- Stated problem
Send back exactly the lines from the opening line of the records below through the one with "COL = scn.collection".

Entries with scene source code
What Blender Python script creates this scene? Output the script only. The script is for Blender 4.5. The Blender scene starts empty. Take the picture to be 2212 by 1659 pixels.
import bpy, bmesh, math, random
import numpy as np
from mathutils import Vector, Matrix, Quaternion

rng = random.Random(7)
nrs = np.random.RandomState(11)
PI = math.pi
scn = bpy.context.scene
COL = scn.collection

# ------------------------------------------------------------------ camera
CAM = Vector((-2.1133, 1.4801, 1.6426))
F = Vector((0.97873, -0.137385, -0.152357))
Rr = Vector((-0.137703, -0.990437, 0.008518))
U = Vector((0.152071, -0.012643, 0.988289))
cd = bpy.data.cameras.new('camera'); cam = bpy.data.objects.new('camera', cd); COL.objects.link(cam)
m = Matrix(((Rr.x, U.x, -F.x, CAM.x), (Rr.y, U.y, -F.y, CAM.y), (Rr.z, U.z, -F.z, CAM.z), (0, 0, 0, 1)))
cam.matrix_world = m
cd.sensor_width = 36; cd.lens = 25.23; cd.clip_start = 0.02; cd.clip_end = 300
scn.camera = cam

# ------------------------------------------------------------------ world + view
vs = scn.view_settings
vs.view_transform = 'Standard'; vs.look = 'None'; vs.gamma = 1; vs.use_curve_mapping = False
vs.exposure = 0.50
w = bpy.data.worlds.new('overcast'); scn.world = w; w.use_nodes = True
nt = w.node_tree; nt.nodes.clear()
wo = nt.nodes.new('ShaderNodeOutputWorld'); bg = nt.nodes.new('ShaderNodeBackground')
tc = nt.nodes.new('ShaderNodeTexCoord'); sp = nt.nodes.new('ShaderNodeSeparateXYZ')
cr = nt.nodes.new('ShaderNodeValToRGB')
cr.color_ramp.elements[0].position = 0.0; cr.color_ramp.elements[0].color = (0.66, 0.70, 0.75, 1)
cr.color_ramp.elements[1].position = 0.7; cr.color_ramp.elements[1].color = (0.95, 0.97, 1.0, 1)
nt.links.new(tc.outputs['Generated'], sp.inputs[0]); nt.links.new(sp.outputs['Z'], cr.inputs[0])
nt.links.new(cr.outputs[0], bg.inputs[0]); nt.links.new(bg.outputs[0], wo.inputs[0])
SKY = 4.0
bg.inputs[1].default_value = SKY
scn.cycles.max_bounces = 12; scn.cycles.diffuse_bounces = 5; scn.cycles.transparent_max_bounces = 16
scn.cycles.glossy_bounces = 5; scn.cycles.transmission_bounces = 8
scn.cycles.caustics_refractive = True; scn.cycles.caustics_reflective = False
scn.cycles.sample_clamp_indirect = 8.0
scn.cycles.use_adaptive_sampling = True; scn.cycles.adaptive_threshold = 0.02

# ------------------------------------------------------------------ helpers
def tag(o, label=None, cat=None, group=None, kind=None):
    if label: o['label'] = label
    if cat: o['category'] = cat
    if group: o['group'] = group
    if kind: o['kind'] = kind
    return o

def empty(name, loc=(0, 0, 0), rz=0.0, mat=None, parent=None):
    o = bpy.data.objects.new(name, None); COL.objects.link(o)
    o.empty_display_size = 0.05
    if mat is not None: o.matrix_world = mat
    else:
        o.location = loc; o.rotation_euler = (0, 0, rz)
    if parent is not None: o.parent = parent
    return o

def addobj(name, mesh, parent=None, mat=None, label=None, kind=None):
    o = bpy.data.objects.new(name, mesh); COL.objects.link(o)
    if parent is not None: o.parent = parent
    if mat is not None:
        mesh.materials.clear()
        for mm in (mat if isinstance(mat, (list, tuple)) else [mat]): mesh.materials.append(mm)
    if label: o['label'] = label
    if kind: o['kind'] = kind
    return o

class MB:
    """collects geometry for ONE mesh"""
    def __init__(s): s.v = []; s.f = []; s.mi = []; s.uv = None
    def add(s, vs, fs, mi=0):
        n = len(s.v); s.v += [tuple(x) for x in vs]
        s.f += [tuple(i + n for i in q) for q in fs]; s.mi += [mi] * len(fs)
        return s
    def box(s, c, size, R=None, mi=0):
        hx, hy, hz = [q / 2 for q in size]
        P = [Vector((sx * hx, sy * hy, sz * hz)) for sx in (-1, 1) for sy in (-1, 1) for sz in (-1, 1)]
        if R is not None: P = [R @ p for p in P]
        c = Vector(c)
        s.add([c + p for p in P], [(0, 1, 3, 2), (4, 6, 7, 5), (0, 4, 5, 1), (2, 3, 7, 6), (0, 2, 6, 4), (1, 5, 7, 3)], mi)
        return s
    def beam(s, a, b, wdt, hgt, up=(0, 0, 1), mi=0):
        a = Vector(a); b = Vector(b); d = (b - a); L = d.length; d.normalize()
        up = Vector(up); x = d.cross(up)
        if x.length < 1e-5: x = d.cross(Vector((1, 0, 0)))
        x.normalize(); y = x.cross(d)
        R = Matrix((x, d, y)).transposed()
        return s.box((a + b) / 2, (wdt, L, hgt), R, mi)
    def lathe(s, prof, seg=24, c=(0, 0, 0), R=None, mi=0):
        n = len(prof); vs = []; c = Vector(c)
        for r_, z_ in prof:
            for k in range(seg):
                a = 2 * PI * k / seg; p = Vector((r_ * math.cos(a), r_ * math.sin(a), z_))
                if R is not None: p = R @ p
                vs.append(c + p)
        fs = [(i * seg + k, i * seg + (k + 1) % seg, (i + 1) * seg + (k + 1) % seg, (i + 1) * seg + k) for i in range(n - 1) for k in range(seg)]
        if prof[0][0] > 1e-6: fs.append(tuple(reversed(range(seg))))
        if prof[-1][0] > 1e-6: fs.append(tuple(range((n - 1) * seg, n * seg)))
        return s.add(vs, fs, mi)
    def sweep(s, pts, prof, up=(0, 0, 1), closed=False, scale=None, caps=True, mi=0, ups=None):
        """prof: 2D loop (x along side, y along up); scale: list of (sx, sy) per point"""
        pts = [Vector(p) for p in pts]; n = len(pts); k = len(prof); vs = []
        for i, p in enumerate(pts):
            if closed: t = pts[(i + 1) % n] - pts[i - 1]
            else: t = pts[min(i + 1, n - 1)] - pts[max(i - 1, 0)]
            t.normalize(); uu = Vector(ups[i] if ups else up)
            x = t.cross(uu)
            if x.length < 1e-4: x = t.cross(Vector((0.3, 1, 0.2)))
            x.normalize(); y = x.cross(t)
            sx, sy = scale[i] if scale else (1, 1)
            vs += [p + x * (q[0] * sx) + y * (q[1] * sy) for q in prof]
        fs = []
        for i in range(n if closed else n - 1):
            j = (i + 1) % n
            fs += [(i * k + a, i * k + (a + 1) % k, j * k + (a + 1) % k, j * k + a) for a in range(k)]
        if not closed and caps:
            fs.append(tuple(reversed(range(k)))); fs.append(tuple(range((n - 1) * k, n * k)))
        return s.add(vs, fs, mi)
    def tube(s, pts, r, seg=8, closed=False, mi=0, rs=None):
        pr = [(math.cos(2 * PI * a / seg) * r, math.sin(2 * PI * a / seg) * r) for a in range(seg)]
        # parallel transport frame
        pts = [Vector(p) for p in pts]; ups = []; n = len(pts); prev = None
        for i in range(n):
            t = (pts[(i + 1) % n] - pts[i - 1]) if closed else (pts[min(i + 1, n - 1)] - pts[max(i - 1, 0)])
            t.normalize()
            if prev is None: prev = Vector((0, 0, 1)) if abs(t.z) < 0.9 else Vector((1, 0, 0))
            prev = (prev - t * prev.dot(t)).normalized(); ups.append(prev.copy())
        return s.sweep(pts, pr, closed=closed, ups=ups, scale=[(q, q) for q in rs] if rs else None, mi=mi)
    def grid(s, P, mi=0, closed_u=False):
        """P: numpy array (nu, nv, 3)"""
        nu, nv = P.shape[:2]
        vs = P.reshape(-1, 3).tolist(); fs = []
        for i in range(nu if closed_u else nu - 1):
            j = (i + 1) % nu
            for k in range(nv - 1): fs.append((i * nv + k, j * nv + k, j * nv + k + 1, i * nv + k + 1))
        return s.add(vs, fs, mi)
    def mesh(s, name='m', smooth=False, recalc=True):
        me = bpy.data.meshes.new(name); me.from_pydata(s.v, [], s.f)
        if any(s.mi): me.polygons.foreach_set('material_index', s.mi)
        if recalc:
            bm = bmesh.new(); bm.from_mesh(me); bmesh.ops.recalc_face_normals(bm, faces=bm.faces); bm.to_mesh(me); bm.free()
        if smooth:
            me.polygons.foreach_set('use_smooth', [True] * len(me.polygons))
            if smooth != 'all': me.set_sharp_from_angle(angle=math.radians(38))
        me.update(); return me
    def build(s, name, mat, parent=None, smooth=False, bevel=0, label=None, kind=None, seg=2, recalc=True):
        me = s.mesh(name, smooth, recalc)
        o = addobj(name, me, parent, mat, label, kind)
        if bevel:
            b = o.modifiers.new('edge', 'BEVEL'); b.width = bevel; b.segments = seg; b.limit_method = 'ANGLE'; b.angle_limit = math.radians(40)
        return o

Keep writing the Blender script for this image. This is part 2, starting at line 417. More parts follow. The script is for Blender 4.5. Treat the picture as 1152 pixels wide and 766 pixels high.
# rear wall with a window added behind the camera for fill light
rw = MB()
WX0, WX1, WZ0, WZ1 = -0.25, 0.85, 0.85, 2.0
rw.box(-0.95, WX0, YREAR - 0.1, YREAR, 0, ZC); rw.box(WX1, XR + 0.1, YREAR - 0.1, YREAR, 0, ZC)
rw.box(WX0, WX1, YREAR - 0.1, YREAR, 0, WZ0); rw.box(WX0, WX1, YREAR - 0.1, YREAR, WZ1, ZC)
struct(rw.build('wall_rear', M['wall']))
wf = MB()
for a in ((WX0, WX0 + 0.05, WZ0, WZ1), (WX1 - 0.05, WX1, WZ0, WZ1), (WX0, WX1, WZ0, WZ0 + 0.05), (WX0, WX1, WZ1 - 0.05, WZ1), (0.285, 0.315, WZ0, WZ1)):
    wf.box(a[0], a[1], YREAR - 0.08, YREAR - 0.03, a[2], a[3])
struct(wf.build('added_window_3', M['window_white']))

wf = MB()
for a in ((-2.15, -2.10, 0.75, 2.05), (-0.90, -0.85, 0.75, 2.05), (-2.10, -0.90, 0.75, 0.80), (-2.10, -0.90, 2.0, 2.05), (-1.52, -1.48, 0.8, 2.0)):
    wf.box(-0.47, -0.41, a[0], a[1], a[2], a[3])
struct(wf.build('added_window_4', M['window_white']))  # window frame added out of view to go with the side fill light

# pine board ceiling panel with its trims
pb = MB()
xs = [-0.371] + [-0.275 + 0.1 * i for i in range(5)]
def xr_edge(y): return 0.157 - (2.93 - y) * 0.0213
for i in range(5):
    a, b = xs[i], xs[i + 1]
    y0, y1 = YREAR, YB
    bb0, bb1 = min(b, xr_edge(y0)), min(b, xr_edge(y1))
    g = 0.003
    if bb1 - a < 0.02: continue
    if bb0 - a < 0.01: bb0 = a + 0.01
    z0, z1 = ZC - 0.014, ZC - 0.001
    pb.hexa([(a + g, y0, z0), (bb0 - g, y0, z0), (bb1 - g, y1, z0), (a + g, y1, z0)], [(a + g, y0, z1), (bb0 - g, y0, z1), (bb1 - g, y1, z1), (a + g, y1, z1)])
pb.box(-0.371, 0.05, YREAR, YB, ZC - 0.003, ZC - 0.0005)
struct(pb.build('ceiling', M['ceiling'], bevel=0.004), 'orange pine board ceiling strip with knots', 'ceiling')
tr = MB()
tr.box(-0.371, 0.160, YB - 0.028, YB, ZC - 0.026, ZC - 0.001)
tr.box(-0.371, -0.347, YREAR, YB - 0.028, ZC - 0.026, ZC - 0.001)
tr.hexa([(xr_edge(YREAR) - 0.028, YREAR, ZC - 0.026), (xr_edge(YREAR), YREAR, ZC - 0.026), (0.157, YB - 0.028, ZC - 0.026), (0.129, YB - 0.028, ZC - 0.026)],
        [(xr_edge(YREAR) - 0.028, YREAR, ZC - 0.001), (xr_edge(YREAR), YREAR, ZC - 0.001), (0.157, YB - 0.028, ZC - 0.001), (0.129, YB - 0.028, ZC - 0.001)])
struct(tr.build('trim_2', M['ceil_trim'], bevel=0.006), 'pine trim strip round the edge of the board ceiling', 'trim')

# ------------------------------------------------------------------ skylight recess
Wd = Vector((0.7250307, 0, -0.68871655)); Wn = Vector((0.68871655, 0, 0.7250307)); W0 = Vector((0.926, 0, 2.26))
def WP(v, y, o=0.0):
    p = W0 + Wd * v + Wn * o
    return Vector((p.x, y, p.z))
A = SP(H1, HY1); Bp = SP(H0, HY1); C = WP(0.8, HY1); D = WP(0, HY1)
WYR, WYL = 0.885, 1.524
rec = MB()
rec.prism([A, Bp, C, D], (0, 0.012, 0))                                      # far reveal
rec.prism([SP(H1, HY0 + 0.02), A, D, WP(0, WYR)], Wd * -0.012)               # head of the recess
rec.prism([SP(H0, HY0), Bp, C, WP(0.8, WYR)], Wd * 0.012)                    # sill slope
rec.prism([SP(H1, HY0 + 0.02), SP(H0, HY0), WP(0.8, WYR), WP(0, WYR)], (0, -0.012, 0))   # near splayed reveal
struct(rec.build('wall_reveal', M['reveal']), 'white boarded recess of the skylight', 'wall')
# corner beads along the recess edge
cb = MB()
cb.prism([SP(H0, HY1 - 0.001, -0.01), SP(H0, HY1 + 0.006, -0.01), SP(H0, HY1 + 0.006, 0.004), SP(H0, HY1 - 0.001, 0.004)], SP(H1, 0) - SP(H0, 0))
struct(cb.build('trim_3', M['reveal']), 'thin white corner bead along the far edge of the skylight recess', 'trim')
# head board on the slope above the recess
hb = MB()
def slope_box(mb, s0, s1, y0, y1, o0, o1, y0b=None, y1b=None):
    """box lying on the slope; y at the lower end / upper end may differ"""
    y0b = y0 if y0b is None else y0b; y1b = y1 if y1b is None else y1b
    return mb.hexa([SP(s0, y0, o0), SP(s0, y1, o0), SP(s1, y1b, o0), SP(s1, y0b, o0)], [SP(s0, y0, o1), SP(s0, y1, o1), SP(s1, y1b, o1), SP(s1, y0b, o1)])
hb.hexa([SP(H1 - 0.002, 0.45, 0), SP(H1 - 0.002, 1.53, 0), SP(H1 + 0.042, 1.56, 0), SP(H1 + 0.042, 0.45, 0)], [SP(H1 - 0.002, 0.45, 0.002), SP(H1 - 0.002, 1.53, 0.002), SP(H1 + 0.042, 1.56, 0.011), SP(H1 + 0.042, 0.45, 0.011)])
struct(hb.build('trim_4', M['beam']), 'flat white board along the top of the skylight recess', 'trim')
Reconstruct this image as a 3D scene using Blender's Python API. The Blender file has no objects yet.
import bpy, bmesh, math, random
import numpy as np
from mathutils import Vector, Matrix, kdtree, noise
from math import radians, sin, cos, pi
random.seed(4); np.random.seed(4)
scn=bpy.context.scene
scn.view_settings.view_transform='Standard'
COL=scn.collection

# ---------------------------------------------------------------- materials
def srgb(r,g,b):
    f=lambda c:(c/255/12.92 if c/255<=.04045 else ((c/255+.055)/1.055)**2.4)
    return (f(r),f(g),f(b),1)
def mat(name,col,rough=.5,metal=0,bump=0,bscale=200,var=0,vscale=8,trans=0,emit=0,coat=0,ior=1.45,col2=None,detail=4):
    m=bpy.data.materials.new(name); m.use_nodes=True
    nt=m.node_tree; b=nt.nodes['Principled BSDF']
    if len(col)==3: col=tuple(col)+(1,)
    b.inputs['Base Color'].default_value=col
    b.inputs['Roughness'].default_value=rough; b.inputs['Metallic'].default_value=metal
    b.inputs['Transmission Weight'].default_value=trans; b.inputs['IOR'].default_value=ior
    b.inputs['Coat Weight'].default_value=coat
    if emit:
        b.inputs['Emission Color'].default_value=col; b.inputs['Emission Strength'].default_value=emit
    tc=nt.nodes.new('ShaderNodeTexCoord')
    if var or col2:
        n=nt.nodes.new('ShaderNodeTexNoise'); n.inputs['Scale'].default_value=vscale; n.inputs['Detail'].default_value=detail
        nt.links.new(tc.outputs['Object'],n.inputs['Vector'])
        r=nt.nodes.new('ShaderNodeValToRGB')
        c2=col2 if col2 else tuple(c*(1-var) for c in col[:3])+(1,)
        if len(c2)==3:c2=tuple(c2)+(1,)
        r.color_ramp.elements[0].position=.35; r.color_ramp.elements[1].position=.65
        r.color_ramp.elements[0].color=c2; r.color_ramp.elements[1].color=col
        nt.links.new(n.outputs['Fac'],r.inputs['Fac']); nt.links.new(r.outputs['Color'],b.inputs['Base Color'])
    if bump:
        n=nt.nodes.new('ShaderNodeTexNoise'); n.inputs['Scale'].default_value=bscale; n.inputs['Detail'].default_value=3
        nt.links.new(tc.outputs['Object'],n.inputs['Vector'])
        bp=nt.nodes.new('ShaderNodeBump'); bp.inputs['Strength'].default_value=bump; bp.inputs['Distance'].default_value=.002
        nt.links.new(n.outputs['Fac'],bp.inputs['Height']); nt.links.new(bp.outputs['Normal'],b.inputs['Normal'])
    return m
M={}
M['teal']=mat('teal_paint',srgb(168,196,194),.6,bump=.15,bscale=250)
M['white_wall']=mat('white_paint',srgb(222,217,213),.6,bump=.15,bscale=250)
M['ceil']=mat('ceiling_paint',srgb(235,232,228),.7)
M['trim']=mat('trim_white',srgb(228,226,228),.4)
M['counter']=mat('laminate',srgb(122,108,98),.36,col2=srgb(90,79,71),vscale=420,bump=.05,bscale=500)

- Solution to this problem
What Blender Python script creates this scene? Output the script only. The script is for Blender 4.5. The Blender scene starts empty. Take the picture to be 2212 by 1659 pixels.
import bpy, bmesh, math, random
import numpy as np
from mathutils import Vector, Matrix, Quaternion

rng = random.Random(7)
nrs = np.random.RandomState(11)
PI = math.pi
scn = bpy.context.scene
COL = scn.collection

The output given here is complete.